Among the lines below, count those with "scene". Give only the number.

>> start Given material

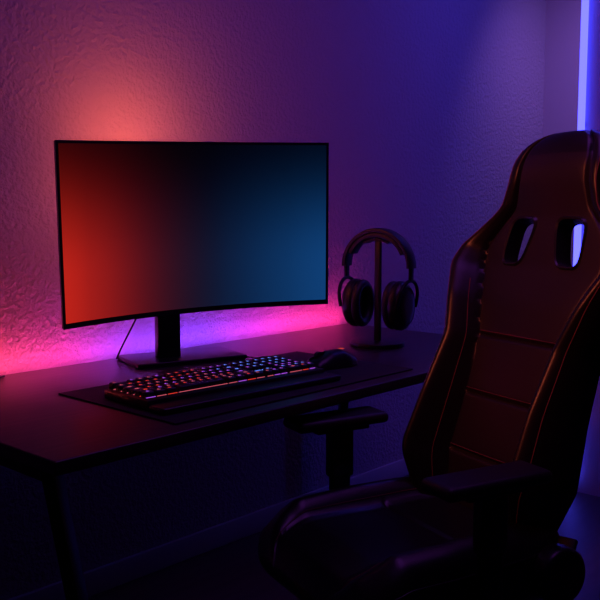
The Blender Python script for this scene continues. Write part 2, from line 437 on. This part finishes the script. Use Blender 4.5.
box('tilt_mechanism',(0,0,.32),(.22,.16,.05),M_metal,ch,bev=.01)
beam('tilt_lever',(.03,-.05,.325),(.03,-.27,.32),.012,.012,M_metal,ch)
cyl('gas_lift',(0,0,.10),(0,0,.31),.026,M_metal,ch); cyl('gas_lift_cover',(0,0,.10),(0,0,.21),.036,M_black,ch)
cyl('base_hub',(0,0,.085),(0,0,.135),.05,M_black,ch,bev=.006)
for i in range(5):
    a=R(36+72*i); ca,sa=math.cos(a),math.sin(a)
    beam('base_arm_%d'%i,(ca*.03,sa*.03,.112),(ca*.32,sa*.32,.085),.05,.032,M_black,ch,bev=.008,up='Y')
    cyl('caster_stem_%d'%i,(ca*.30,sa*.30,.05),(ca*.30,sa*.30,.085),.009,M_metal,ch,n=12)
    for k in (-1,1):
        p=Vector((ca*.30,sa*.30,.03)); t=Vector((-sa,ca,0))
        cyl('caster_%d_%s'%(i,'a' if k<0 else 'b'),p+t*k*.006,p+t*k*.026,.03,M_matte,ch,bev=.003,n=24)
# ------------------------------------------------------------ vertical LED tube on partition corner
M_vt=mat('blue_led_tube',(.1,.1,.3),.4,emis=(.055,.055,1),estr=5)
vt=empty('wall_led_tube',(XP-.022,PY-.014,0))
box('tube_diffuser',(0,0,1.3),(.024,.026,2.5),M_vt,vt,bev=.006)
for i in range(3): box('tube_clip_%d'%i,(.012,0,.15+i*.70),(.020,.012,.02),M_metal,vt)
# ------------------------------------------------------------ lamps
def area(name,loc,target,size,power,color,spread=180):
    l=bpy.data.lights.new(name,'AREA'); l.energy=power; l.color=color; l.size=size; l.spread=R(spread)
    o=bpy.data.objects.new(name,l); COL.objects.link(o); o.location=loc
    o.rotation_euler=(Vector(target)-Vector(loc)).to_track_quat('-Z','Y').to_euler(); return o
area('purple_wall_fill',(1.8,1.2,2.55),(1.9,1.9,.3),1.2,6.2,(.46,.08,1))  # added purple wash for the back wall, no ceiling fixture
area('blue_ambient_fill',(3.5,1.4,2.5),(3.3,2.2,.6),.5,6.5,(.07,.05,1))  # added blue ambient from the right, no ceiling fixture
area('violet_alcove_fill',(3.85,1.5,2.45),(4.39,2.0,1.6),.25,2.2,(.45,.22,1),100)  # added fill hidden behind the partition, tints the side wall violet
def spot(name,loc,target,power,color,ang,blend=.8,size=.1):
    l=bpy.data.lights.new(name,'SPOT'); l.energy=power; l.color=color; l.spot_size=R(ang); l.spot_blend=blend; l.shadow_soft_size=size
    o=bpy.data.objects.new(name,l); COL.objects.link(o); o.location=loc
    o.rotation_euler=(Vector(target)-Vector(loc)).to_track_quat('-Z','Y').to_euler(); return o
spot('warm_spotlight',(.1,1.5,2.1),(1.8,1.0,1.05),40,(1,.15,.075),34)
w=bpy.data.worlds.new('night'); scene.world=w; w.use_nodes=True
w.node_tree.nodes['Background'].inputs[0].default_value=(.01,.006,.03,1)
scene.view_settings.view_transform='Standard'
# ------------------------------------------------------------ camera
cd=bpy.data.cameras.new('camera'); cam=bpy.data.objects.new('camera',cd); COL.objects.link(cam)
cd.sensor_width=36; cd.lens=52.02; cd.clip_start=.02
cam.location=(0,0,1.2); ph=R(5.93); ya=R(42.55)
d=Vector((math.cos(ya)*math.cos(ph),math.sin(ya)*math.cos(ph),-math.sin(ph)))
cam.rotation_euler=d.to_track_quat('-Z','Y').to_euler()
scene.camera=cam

>> end Given material

**Task response**
4